Collected data entries:
☆ ☆ ☆ ☆ ☆ ☆ ☆
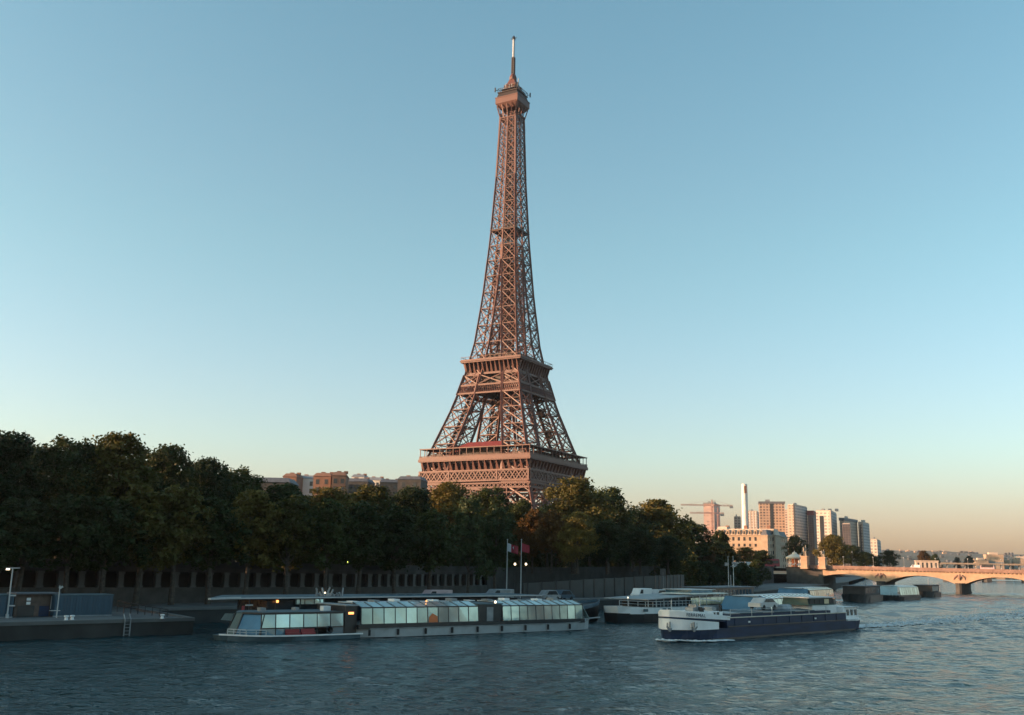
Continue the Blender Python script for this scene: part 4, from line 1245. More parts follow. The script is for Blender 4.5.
# --- second glass boat moored inside
P0, P1 = Vector((-30.6, 106.6)), Vector((5.4, 142.6)); L = (P1 - P0).length
bb = thing('glass_tour_boat', 'dark tour boat with a long flat roof moored behind the nearest white one', 'tour boat', (P0.x, P0.y, 0), math.atan2((P1 - P0).y, (P1 - P0).x))
mb = MB(); mb.loft([[(q[0] + 4.5, q[1], q[2]) for q in s] for s in hull_mesh(L - 4.5, 7.5, -.5, 1.2, bow=5, stern=4, bowz=.3)]); mb.build('hull', M['black'], bb)
MB().box(7, L - 5, .7, 6.8, 1.22, 3.55).build('cabin', M['dark_glass'], bb)
panes(bb, 10.5, 14.3, 3, .5, 3.15, .55, 3.72, None, None)
mb = MB(); mb.poly([(-.2, -.1, 3.78), (L - 1, -.1, 3.78), (L - 1, 7.6, 3.78), (5.5, 7.6, 3.78)], (0, 0, .18)); rf = mb.build('flat_roof', M['teal_deck'], bb)
mb = MB(); mb.bar((-.2, -.14, 3.88), (L - 1, -.14, 3.88), .12, .14); mb.build('roof_edge', M['pale_steel'], rf)
mb = MB(); mb.poly([(-.25, -.2, 3.76), (3.3, -.2, 3.84), (3.3, -.2, 4.02), (-.25, -.2, 3.94)], (0, .5, 0)); mb.build('roof_tip', M['pale_steel'], rf)
for u in np.arange(4.5, L - 4, 3.2): MB().bar((u, .1, 1.25), (u, .1, 3.77), .1).build('post', M['black'], bb)
MB().lathe([(.12, -.14), (.16, 0), (.12, .14)], 10, c=(8.1, .35, 3.5)).build('ceiling_lamp', M['lamp_orange'], bb)
MB().box(3.6, 3.9, -.02, .06, 2.3, 3.1).build('red_panel', M['red'], bb)
MB().box(4.0, 4.9, -.02, .04, 3.1, 3.22).build('pale_strip', M['pale_steel'], bb)
mb = MB(); mb.taper((3.2, 4.7, 1.2, 3.5), (3.5, 4.5, 1.5, 3.2), 1.5, 2.2); mb.build('bow_locker', M['teal_deck'], bb)
mb = MB()
for k in range(14):
    u = 13.5 + k * .28; mb.bar((u, 1.0, 3.96), (u + random.uniform(-.5, .5), 1 + random.uniform(-.3, .5), 4.1 + random.random() * .9), .16)
mb.build('deck_gear', M['steel'], bb)
MB().lathe([(.08, 4.3), (.1, 4.4), (.03, 4.48)], 8, c=(14.6, .8, 0)).build('masthead_lamp', M['lamp'], bb)
MB().box(22, 34, 1.0, 3.0, 3.962, 4.05).build('skylight', M['pane_blue'], bb)

# --- dark boat with a pointed bow at the end of the nearest boat
P0 = at(573, 622, 143); P0 = Vector((P0.x + 6.8, 139.0))
bd = thing('moored_barge', 'dark moored barge whose pointed bow shows right of the nearest glass boat', 'barge', (11.5, 156.2, 0), R(225))
mb = MB(); mb.loft(hull_mesh(13, 6, -.5, 1.7, bow=7, stern=3, bowz=1.1, flare=.6, blunt=.05)); hd = mb.build('hull', M['black'], bd)
mb = MB(); pp = [(u, 3 - 3 * max(.05, math.sin(math.pi / 2 * min(1, u / 7)) ** .7), 1.7 + 1.1 * max(0, 1 - u / 11.2) ** 1.6) for u in np.linspace(0, 12.5, 20)]
for i in range(19):
    a, b_ = pp[i], pp[i + 1]
    mb.bar((a[0], a[1], a[2] + .2), (b_[0], b_[1], b_[2] + .2), .12, .42)
    mb.bar((a[0], 6 - a[1], a[2] + .2), (b_[0], 6 - b_[1], b_[2] + .2), .12, .42)
mb.build('bulwark', M['blue_metal'], bd)
MB().box(7, 12, 1, 5, 1.72, 2.7).build('hold_cover', M['blue_metal'], bd)

# --- white boat with a railed bow
P0 = Vector((18, 147.2)); rz = R(53)
be = thing('railed_tour_boat', 'white-bowed tour boat with a railing and long flat awning behind the blue barge', 'tour boat', (P0.x, P0.y, 0), rz)
mb = MB(); mb.loft(hull_mesh(44, 7.5, -.5, 1.25, bow=6, stern=4, bowz=.15, blunt=.3, flare=.9)); mb.build('hull', M['black'], be)
mb = MB(); s_ = hull_mesh(44, 7.56, 1.26, 2.1, bow=6, stern=4, bowz=.25, blunt=.3, flare=.985); mb.loft([[(p[0] - .05, p[1] - .03, p[2]) for p in q] for q in s_]); mb.build('bulwark', M['white'], be)
for k in range(5): MB().box(3.6 + k * 1.7, 4.8 + k * 1.7, -.06 if k > 2 else .35 - k * .16, .2, 1.6, 2.0).build('scupper', M['teal_deck'], be)
rail(be, [(.6, 2.6, 2.3), (3, .9, 2.2), (6, .1, 2.12), (20, .05, 2.1)], .9, 1.1)
MB().box(8, 40, 1.0, 6.5, 2.12, 3.2).build('cabin', M['dark_glass'], be)
mb = MB(); mb.poly([(4.2, -.1, 3.25), (24, -.1, 3.78), (24, -.1, 3.9), (4.2, -.1, 3.38)], (0, 7.6, 0)); mb.build('awning', M['steel'], be)
for u in np.arange(4.6, 24, 2.4): MB().bar((u, .1, 2.1), (u, .1, 3.27 + (u - 4) * .026), .08).build('awning_post', M['pale_steel'], be)
for k in range(9):
    MB().poly([(19 + k * 1.4, .3, 2.3), (20.3 + k * 1.4, .3, 2.3), (20.3 + k * 1.4, .5, 3.35), (19 + k * 1.4, .5, 3.35)], (0, .03, 0)).build('window', M['pane_yellow'], be)
MB().taper((18.6, 32, -.1, 6), (19, 31.6, .6, 5.5), 3.92, 4.06).build('upper_roof', M['cream'], be)
MB().box(22, 30, 2, 6.5, 4.07, 4.5).build('upper_cabin', M['pane_blue'], be)
MB().box(21.6, 30.4, 1.6, 6.9, 4.51, 4.6).build('upper_cabin_roof', M['pale_steel'], be)
MB().lathe([(.07, 3.5), (.09, 3.6), (.03, 3.7)], 8, c=(2.0, 2, 0)).build('bow_lamp', M['lamp'], be)
mb = MB(); mb.bar((2, 2, 2.1), (2, 2, 3.5), .06); mb.build('bow_staff', M['pale_steel'], be)


def side_tour_boat(label, x, y, rz, L=38, B=7.5, roof=3.9, screen='pane_blue', m='pane', hullm='black', n=12, base=1.5):
    o = thing('glass_tour_boat', label, 'tour boat', (x, y, 0), rz)
    mb = MB(); mb.loft(hull_mesh(L, B, -.5, 1.1, bow=5, stern=4, bowz=.25, blunt=.25)); mb.build('hull', M[hullm], o)
    MB().box(3.5, L - 3, .3, B - .3, 1.11, base).build('cabin_side', M['black'], o)
    MB().poly([(3.0, .5, base + .05), (3.0, B - .5, base + .05), (4.6, B - .9, roof - .15), (4.6, .9, roof - .15)], (.04, 0, 0)).build('windscreen', M[screen], o)
    panes(o, 5.2, L - 4, n, .3, base + .05, .65, roof - .5, 2.2, roof, m=m)
    MB().box(4.4, L - 4, 2.2, B - 2.2, roof - .12, roof - .02).build('roof', M['pale_steel'], o)
    MB().box(5.3, L - 4.2, B - .7, B - .6, base + .05, roof - .4).build('far_glass', M['dark_glass'], o)
    rail(o, [(.8, 2.2, 1.3), (2.4, .7, 1.2), (4, .3, 1.12)], .9, .9)
    return o


side_tour_boat('tour boat with a blue windscreen and turquoise panes behind the middle of the blue barge', 39.2, 158, R(58), 36, 8.5, 3.9, base=1.6)
side_tour_boat('tour boat with pale turquoise canopy behind the wheelhouse of the blue barge', 63.5, 217, R(62), 36, 8, 4.3)
h = side_tour_boat('small pale glass-canopied tour boat between two dark houseboats before the bridge arch', 112.5, 297, R(52), 28, 8, 4.3, screen='pane', hullm='black', n=9)
# dark vessels near the bridge
def houseboat(label, x, y, rz, L, B, h1, h2, m1='black', m2='brown_wood'):
    o = thing('houseboat', label, 'houseboat', (x, y, 0), rz)
    mb = MB(); mb.loft(hull_mesh(L, B, -.5, h1, bow=5, stern=3, bowz=.5)); mb.build('hull', M[m1], o)
    MB().box(4, L - 4, .6, B - .6, h1 + .01, h2).build('cabin', M[m2], o)
    MB().box(3.6, L - 3.4, .2, B - .2, h2 + .002, h2 + .18).build('roof', M['slate'], o)
    for k in range(int((L - 9) / 2.2)): MB().box(4.8 + k * 2.2, 6.1 + k * 2.2, .56, .64, h1 + .5, h2 - .35).build('window', M['win'], o)
    mb = MB(); mb.tube([(L * .7, B / 2, h2), (L * .7, B / 2, h2 + 2.4)], [.12, .08], 6); mb.build('funnel', M['steel'], o)
    return o


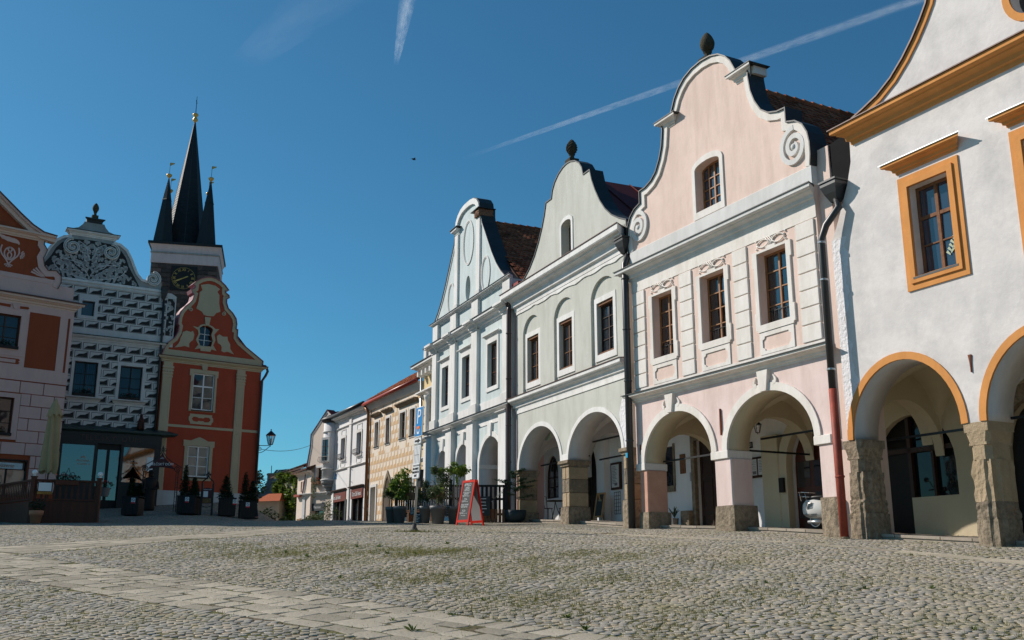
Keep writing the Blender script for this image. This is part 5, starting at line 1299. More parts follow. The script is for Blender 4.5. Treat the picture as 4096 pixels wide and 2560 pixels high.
# hanging signs
sg = thing("hanging_sign", "black square hanging sign reading Bistro Café friends with a mug", "sign", Bi.w(-2.85, 0, 2.96), R(90 - 153.5 - 62))
MB().box(-1.62, -.12, -.03, .03, 0, .98).build("board", blackpaint, sg)
for z in (.12, .86): MB().box(-.14, .1, -.015, .015, z, z + .03).build("bracket", iron, sg)
for t_, z, s_ in (("Bistro", .68, .25), ("Café", .44, .30), ("friends", .20, .22)): lettering("sign_text", t_, s_, signwhite if t_ == "Café" else M("sign_grey", (.45, .46, .47), .6), sg, (-1.08, -.034, z))
MB().prism([(-.62, .55), (-.42, .55), (-.36, .78), (-.68, .78)], -.04, -.028).ribbon([(-.36, .75), (-.27, .74), (-.27, .63), (-.39, .60)], 0, .035, -.04, -.028).build("mug_emblem", signwhite, sg)
sg = thing("bank_sign", "small beige hanging bank sign reading ČSOB on iron bracket", "sign", T.w(-8.62, -.05, 2.52), R(90 - 153.5 - 60))
MB().box(-1.05, -.12, -.03, .03, 0, .55).build("board", M("beige_sign", (.55, .45, .36), .5), sg); MB().box(-1.05, -.12, -.035, .035, -.07, 0).build("lower_strip", signblack, sg)
lettering("sign_text", "ČSOB", .24, M("navy_print", (.02, .05, .16), .5), sg, (-.58, -.034, .17), .004, 0, 0, 1.2)
MB().lathe([(.01, -.01), (.10, -.01), (.10, .01), (.01, .01)], (0, 0, 0), 16).xf(Matrix.Translation((-.58, -.034, .43)) @ Matrix.Rotation(R(90), 4, 'X')).box(-.85, -.31, -.038, -.03, .30, .35).build("emblem", bluesign, sg)
MB().tube([(-1.25, 0, .60), (.05, 0, .60)], .02, 6).tube([(-1.05, 0, .72), (-1.05, 0, -.05)], .015, 5).ball((-1.25, 0, .6), .05, 8).build("bracket", iron, sg)

# ------------------------------------------------------------------ PALE GABLE HOUSE
Ga = House("pale_rose_gable_house", "pale rose gable house with curved gable end behind the bistro", (-11.637, 65.079), 135, 3.6)
h = Ga.o
gp = [(-3.3, -1.5), (-3.3, 2.7), (-3.05, 3.8), (-2.83, 4.95), (-2.6, 5.92), (-2.58, 6.7), (-1.72, 7.42), (-.85, 8.15), (.2, 7.4), (1.2, 6.6), (1.2, -1.5)]
MB().prism(gp, 0, .4, [rect(-1.8, -1.0, 3.55, 4.42), rect(-2.2, -.75, .9, 2.05)]).build("gable_wall", beige_w, h)
MB().ribbon(gp[1:10], -.10, .02, -.04, .3).build("gable_band", whitetrim, h); MB().ribbon(gp[1:10], .02, .06, -.08, .5).build("gable_cover", redsheet, h)
MB().sweep(cprof(2.58, 2.8, .25), -3.35, .5).build("string_course", greytrim, h); MB().bbox(-3.28, -2.95, -.06, .02, -1.5, 2.6, .02).build("corner_pilaster", whitetrim, h)
b = MB(); frame2(b, -1.8, -1.0, 3.55, 4.42, -1.95, -.85, 3.4, 4.56, -.04, .01).build("window_surround", whitetrim, h); window(h, -1.8, -1.0, 3.55, 4.42, .15, 2, 2, .06, .03, wood_dark, pane)
MB().box(-2.2, -.75, .2, .22, .9, 2.05).build("shop_pane", pane, h); MB().box(-2.25, -.70, -.05, .1, 1.62, 2.1).build("shop_board", slateboard, h); lettering("shop_text", "Penzion", .26, chalk, h, (-1.5, -.056, 1.85))
vr = [(-.85, .4, 8.15), (1.3, .4, 6.5), (1.3, 8, 6.5), (-.85, 8, 8.15)]
MB().add(vr + [(x, y, z - .1) for x, y, z in vr], [(0, 1, 2, 3), (7, 6, 5, 4), (0, 4, 5, 1), (1, 5, 6, 2)]).build("roof_slope", redsheet, h)
tiles(h, (1.25, .8, 6.56), (0, 1, 0), (-2.15, 0, 1.65), 18, 9, .28, .28, tilemat, 0)
MB().box(-3.2, 1.1, .4, 9, -1.5, 6.3).build("house_body", beige_w, h)
# ------------------------------------------------------------------ BRICK RED HOUSE
Rd = House("brick_red_house", "brick red house with cream stucco cartouches and curvy gable below the clock tower", (-18.085, 50.0), 54, 4.5)
h = Rd.o
UW, LW = (1.83, 2.97, 5.08, 7.0), (1.83, 2.95, 1.64, 3.22)
MB().prism(rect(.2, 5.5, .9, 7.6), 0, .45, [rect(*UW), rect(*LW)]).build("front_wall", red_w, h)
MB().box(.2, 5.5, -.05, .45, -1.2, .9).build("plinth", plinth_w, h)
MB().box(5.05, 5.5, .46, 11, -1.2, 7.6).build("side_wall", red_w, h); MB().box(.2, 5.0, .5, 11, -1.2, 7.5).build("house_body", red_w, h)
GO = [(.12, 7.75), (.33, 8.35), (.7, 8.69), (.86, 9.03), (.9, 9.37), (.82, 9.5), (.84, 9.86), (.93, 10.16), (1.1, 10.42), (1.32, 10.64), (1.48, 10.86), (1.54, 11.2), (1.42, 11.27), (1.37, 11.40), (1.56, 11.52), (1.57, 11.66), (1.45, 11.72), (1.62, 11.9), (1.88, 12.09), (2.15, 12.2), (2.38, 12.24), (2.61, 12.2), (2.9, 12.09), (3.14, 11.9), (3.30, 11.72), (3.16, 11.66), (3.17, 11.52), (3.36, 11.40), (3.38, 11.3), (3.25, 11.22), (3.25, 11.0), (3.37, 10.68), (3.64, 10.45), (3.84, 10.18), (3.90, 9.9), (3.88, 9.59), (3.97, 9.58), (3.98, 9.16), (4.15, 8.93), (4.58, 8.63), (5.5, 8.03), (5.5, 7.75)]
gw = [(2.05, 8.48), (1.92, 8.78), (2.0, 9.1), (1.95, 9.42), (2.1, 9.56), (2.33, 9.6), (2.56, 9.54), (2.68, 9.42), (2.6, 9.12), (2.71, 8.82), (2.63, 8.49)]
MB().prism(GO, 0, .4, [gw]).build("gable_wall", red_w, h)
MB().ribbon(GO, -.16, .012, -.05, .02).build("gable_band", cream_t, h); MB().ribbon(GO, .012, .05, -.12, .6).build("gable_cover", M("rose_sheet", (.30, .10, .12), .5), h)
MB().box(.14, 5.48, -.04, .02, 7.74, 8.08).build("gable_base_band", cream_t, h)
trim = [(1.59, 9.47), (1.86, 9.44), (2.0, 9.60), (2.33, 9.70), (2.66, 9.58), (2.8, 9.47), (3.0, 9.50), (2.76, 9.18), (2.84, 8.86), (2.74, 8.58), (2.94, 8.30), (2.66, 8.36), (2.62, 8.22), (2.1, 8.20), (2.06, 8.33), (1.78, 8.26), (1.95, 8.52), (1.80, 8.76), (1.92, 9.1), (1.86, 9.3)]
MB().prism(trim, -.035, .01, [gw]).build("window_surround", cream_t, h)
w_ = MB().prism(offs(gw, .03, True), .22, .24).build("gable_window", pane_d, h)
q = MB().box(2.30, 2.33, .19, .22, 8.48, 9.6)
for z in (8.82, 9.14): q.box(1.92, 2.72, .19, .218, z, z + .03)
q.build("glazing_bar", whitepaint, w_)
MB().prism([(1.84, 11.76), (2.24, 11.88), (2.62, 11.85), (2.88, 11.70), (2.76, 11.52), (2.88, 11.36), (2.90, 10.9), (3.0, 10.46), (2.78, 10.36), (2.66, 10.16), (2.36, 10.12), (2.12, 10.16), (2.0, 10.32), (1.70, 10.45), (1.79, 10.85), (1.81, 11.36), (1.95, 11.5)], -.03, .01).build("cartouche", cream_t, h)
MB().prism([(2.17, 10.05), (2.5, 10.05), (2.43, 9.62), (2.24, 9.62)], -.07, .01).build("keystone", cream_t, h)
MB().prism([(1.09, 9.08), (1.28, 9.18), (1.5, 9.14), (1.61, 9.22), (1.70, 9.02), (1.65, 8.72), (1.53, 8.62), (1.46, 8.5), (1.49, 8.31), (1.25, 8.36), (1.1, 8.31), (.73, 8.21), (.9, 8.42), (.98, 8.6), (1.0, 8.78), (1.06, 8.9)], -.03, .01).build("leaf_cartouche", cream_t, h)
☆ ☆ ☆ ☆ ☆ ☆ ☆
What the exercise asks => Pull every line containing "parts" out of the records.

Solved exercise =>
Continue the Blender Python script for this scene: part 4, from line 1245. More parts follow. The script is for Blender 4.5.
Keep writing the Blender script for this image. This is part 5, starting at line 1299. More parts follow. The script is for Blender 4.5. Treat the picture as 4096 pixels wide and 2560 pixels high.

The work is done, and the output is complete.